- EXERCISE AIM -
Give the count of lines containing the string "This", with no other output.

- EXERCISE DATA -
* * * * * * *

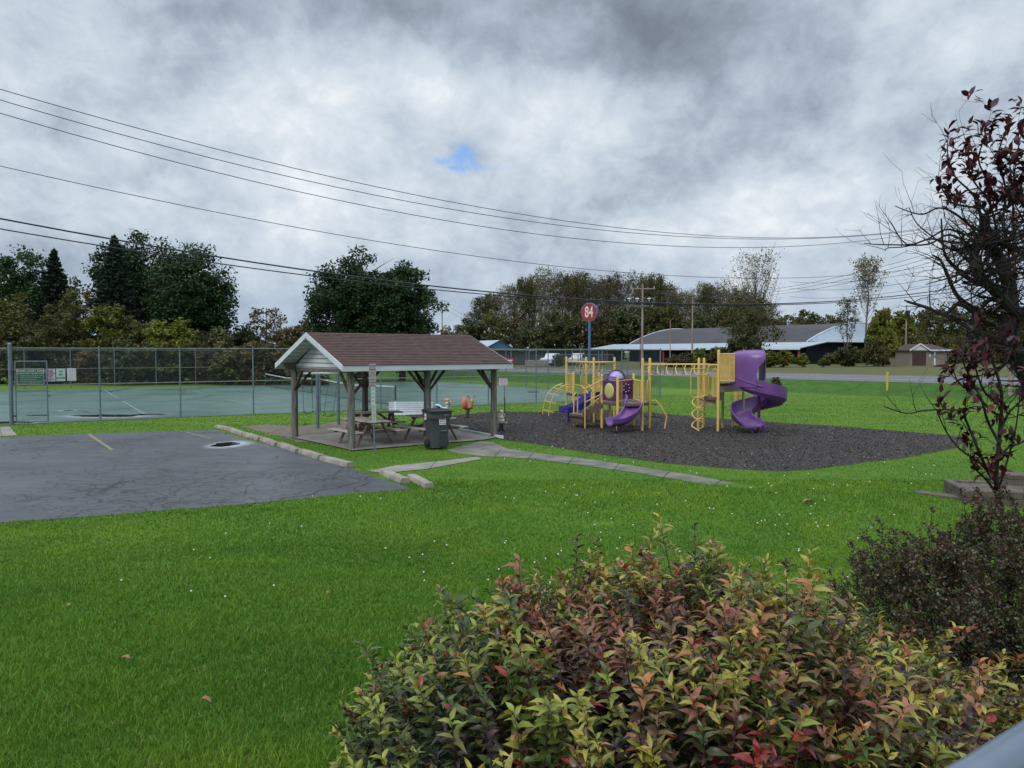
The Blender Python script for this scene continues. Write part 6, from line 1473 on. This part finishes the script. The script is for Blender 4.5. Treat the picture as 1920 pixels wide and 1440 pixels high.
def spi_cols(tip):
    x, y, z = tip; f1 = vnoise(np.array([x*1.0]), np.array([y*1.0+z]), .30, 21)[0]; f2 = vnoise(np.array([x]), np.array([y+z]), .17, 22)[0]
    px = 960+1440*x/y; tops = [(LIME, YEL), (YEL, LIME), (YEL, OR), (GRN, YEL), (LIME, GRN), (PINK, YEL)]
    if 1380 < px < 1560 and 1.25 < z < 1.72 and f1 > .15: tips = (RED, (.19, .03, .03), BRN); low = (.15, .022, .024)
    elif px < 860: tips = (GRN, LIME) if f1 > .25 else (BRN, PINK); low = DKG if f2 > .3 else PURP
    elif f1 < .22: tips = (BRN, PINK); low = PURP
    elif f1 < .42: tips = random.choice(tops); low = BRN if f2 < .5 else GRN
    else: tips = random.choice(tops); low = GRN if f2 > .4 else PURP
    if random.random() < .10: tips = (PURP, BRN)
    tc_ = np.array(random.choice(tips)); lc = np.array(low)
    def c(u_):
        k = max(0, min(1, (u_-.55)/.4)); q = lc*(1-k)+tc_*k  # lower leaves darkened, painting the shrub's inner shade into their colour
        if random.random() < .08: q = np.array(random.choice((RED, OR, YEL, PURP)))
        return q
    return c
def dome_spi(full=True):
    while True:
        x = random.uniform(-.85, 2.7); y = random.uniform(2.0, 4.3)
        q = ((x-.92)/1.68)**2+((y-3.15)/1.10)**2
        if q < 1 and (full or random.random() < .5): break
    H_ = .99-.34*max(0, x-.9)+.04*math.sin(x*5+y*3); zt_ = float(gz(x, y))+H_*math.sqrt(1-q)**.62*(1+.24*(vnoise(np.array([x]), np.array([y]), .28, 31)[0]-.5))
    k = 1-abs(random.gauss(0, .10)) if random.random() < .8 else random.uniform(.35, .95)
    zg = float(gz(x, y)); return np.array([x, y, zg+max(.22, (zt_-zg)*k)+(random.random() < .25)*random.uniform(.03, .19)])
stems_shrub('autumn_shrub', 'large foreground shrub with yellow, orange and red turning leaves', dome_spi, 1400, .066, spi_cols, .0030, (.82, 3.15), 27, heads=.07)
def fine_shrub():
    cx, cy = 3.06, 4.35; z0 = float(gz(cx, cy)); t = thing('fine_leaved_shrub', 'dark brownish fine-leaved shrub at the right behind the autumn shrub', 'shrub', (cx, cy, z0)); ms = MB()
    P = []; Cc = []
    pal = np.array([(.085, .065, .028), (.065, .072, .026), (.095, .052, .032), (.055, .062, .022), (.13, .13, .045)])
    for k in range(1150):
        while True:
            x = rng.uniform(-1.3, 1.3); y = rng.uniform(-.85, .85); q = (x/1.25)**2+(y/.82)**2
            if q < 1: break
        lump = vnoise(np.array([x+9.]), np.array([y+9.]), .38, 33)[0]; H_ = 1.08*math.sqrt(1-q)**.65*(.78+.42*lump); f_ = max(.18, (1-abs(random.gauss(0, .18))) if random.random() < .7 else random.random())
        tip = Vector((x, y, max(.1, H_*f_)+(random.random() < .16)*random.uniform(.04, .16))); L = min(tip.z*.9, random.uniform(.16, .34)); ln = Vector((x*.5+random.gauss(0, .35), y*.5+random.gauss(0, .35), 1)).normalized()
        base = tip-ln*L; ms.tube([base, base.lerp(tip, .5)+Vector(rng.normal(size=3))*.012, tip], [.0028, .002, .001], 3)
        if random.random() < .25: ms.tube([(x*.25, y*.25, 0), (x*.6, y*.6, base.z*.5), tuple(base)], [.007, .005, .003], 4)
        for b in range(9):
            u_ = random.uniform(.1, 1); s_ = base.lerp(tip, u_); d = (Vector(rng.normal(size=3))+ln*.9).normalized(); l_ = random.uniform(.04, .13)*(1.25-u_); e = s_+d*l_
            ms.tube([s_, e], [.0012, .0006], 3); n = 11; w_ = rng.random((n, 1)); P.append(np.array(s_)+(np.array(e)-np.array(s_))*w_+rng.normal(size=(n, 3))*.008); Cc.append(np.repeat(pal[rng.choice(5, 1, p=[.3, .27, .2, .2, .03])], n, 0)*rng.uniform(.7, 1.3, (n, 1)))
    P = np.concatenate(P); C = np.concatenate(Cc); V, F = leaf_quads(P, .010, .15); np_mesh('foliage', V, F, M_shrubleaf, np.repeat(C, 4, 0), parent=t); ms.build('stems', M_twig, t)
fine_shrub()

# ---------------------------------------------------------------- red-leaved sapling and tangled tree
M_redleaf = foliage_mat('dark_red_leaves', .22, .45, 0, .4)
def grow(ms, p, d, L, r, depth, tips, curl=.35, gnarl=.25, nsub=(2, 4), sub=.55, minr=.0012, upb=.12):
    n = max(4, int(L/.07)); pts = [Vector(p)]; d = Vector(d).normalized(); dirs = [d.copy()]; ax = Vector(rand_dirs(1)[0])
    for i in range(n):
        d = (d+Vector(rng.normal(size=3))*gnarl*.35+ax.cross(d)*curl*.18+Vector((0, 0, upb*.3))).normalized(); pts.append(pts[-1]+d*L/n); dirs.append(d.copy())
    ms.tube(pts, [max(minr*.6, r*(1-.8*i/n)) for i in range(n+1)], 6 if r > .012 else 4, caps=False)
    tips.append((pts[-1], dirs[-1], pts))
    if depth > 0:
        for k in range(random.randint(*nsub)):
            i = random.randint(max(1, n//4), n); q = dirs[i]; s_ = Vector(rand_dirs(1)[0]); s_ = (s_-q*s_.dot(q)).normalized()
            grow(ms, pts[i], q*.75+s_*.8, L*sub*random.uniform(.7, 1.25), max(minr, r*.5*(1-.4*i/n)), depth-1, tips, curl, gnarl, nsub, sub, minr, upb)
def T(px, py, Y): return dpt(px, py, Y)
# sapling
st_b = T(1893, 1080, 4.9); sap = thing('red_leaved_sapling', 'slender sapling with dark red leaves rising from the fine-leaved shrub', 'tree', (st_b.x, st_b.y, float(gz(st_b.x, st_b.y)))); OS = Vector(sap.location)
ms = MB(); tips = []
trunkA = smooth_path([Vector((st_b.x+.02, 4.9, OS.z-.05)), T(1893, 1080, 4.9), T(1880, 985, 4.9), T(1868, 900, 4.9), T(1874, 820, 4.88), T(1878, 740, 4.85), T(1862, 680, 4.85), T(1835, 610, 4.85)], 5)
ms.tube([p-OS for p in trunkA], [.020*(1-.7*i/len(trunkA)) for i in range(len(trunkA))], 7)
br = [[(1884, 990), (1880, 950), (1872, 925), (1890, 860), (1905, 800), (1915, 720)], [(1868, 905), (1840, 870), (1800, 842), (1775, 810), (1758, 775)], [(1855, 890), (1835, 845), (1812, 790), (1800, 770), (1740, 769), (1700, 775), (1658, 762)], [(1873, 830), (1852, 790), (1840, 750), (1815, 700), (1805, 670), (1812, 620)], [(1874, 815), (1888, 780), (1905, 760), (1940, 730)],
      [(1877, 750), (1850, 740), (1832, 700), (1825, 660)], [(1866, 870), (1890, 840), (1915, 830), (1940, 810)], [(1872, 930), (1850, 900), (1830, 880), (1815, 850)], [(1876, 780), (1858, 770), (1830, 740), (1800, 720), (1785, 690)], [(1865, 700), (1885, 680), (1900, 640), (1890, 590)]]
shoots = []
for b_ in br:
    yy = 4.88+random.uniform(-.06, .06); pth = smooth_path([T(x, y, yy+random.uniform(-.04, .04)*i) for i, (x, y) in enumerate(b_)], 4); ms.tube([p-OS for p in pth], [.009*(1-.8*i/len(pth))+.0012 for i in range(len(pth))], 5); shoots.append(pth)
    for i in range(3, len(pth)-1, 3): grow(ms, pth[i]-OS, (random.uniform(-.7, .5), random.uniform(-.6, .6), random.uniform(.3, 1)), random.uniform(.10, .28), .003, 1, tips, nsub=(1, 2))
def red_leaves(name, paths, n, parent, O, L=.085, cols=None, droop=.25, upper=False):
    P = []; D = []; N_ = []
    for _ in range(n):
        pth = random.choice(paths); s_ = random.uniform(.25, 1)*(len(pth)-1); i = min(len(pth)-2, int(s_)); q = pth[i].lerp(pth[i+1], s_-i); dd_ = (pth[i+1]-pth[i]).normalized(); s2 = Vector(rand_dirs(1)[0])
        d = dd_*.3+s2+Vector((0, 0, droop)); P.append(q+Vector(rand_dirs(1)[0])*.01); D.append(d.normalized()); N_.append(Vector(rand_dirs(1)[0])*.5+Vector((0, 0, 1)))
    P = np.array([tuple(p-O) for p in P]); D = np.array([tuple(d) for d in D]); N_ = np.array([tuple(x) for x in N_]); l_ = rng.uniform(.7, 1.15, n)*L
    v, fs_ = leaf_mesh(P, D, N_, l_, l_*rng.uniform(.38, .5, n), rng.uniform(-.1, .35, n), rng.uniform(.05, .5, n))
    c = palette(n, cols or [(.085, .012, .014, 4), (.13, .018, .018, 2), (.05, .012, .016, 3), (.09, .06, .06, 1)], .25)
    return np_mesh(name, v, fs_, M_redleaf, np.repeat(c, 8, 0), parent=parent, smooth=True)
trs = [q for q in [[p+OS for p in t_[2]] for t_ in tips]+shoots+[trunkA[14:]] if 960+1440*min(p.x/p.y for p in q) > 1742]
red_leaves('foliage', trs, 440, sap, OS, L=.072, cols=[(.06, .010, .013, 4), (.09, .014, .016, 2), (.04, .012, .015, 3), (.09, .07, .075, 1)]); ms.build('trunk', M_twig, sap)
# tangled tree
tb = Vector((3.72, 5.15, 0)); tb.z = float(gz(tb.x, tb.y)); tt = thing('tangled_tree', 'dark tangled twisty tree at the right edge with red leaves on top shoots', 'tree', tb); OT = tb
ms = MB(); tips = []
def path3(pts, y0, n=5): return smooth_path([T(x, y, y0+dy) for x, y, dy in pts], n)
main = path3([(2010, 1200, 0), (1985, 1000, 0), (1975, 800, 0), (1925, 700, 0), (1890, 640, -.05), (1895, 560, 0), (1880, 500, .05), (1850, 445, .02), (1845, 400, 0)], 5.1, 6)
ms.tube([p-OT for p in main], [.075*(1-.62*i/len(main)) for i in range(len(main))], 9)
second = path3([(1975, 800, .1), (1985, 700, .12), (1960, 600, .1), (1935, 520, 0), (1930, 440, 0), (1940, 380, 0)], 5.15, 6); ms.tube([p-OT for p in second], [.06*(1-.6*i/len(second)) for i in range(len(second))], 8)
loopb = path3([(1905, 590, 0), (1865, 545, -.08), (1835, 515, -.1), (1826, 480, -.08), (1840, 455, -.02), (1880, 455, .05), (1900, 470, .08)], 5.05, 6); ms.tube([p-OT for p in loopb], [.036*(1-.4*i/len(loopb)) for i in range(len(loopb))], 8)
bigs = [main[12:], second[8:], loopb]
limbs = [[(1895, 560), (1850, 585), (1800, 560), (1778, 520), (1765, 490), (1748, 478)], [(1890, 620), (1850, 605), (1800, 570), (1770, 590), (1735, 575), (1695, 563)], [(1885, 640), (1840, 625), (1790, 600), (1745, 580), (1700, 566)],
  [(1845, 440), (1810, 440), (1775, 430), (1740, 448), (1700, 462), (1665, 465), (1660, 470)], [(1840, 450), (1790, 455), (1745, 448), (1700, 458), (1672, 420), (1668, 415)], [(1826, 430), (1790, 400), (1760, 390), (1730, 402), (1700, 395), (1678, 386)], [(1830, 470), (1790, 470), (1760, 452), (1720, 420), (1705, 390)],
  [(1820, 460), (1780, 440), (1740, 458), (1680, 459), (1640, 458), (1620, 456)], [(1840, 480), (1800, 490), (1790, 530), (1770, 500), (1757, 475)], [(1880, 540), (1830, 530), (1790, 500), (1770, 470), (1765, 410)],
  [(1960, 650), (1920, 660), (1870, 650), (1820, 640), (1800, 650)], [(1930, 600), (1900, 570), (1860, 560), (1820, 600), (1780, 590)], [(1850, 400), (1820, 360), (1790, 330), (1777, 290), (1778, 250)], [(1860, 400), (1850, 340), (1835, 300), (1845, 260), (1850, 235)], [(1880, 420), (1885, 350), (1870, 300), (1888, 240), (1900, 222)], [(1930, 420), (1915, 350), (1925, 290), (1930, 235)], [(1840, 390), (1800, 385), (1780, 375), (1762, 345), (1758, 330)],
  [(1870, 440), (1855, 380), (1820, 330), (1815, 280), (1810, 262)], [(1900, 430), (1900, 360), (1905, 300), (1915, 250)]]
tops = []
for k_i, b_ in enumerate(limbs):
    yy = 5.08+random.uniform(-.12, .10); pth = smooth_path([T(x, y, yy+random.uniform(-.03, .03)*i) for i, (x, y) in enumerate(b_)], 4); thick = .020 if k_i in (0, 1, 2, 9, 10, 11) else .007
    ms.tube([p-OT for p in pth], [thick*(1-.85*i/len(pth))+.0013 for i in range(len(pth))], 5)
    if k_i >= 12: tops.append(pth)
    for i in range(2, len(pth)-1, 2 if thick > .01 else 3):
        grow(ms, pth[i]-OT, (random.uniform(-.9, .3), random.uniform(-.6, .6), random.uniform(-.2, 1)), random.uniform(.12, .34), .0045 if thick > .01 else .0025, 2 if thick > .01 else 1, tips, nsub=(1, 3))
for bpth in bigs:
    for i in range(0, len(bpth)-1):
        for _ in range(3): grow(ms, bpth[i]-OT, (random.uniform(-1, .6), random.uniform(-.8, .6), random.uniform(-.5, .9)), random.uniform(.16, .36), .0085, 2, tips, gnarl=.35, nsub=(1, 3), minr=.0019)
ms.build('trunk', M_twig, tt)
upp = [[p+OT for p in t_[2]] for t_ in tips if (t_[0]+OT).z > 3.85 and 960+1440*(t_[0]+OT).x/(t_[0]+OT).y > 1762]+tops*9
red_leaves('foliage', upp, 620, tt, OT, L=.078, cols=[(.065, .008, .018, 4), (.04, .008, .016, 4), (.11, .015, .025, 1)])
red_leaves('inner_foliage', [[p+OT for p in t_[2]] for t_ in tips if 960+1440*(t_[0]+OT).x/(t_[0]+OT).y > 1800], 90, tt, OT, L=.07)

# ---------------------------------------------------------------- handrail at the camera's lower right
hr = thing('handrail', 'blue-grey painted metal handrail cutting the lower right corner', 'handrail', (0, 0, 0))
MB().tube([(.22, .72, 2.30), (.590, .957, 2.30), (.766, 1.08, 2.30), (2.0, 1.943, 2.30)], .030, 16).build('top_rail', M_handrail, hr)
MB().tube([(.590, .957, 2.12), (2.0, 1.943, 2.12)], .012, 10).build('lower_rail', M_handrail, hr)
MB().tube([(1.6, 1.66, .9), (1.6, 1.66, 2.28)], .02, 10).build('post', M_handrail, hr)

* * * * * * *

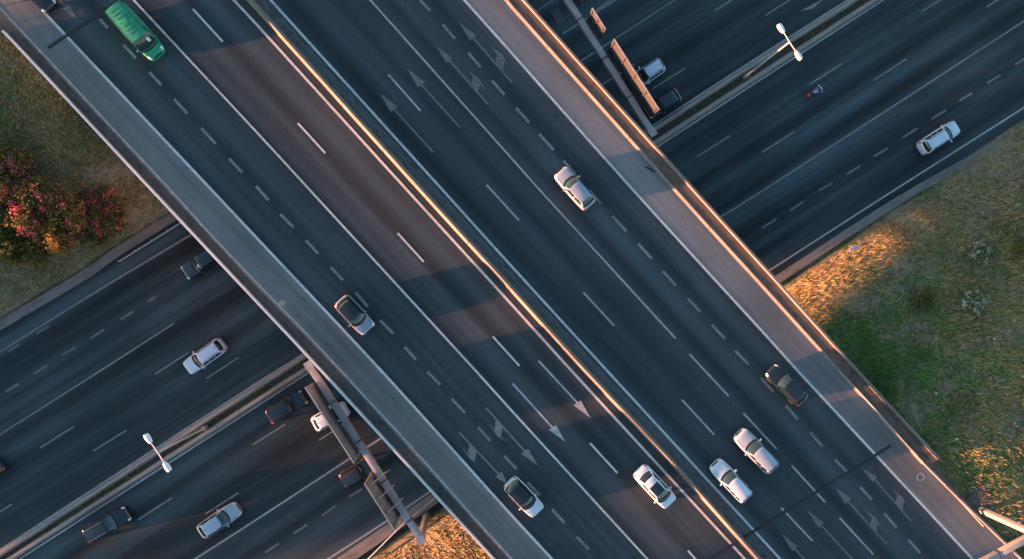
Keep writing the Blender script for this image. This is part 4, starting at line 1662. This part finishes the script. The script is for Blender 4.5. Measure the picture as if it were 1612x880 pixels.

* * * * * * *

- COMPLETE OUTPUT -
2